■ WHAT THE TASK ASKS
Starting with the first line and ending with the line that holds "COL = S.collection", repeat the material exactly.

■ SOURCE MATERIAL
□ □ □ □ □

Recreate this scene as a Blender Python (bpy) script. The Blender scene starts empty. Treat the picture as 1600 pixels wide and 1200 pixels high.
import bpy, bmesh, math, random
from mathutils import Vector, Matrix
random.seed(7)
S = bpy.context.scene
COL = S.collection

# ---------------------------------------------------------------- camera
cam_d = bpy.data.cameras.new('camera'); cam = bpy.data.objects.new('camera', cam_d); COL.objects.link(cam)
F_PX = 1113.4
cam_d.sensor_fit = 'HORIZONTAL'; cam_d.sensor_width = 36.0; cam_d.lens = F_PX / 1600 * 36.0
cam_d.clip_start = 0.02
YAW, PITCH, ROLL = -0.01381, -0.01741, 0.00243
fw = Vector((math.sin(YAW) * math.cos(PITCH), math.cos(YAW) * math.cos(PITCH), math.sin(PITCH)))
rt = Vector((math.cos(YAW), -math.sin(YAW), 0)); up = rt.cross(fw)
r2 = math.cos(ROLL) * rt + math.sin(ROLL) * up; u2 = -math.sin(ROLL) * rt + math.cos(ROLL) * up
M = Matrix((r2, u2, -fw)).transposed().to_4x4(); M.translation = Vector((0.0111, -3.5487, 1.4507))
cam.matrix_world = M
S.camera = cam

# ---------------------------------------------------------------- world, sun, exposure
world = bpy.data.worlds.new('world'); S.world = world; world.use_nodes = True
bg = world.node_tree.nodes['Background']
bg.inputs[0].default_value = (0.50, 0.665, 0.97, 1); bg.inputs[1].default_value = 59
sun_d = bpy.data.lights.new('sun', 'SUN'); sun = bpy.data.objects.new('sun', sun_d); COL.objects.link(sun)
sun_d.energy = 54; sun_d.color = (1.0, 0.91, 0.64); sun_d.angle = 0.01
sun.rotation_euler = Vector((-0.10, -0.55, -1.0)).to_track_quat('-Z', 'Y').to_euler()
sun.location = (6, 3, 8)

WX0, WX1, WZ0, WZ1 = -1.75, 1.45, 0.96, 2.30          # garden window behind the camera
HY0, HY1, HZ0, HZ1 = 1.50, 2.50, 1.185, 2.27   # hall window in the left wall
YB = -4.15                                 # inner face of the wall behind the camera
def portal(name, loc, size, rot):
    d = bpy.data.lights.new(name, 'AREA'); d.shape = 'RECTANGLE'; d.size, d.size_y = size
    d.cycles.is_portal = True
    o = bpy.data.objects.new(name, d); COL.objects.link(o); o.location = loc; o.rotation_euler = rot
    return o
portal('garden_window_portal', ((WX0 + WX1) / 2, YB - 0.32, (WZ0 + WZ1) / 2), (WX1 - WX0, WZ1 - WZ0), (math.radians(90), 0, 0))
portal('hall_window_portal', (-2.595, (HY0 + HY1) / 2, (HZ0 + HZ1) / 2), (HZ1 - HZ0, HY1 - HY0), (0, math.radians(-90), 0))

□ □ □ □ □

■ COMPLETED EXERCISE
Recreate this scene as a Blender Python (bpy) script. The Blender scene starts empty. Treat the picture as 1600 pixels wide and 1200 pixels high.
import bpy, bmesh, math, random
from mathutils import Vector, Matrix
random.seed(7)
S = bpy.context.scene
COL = S.collection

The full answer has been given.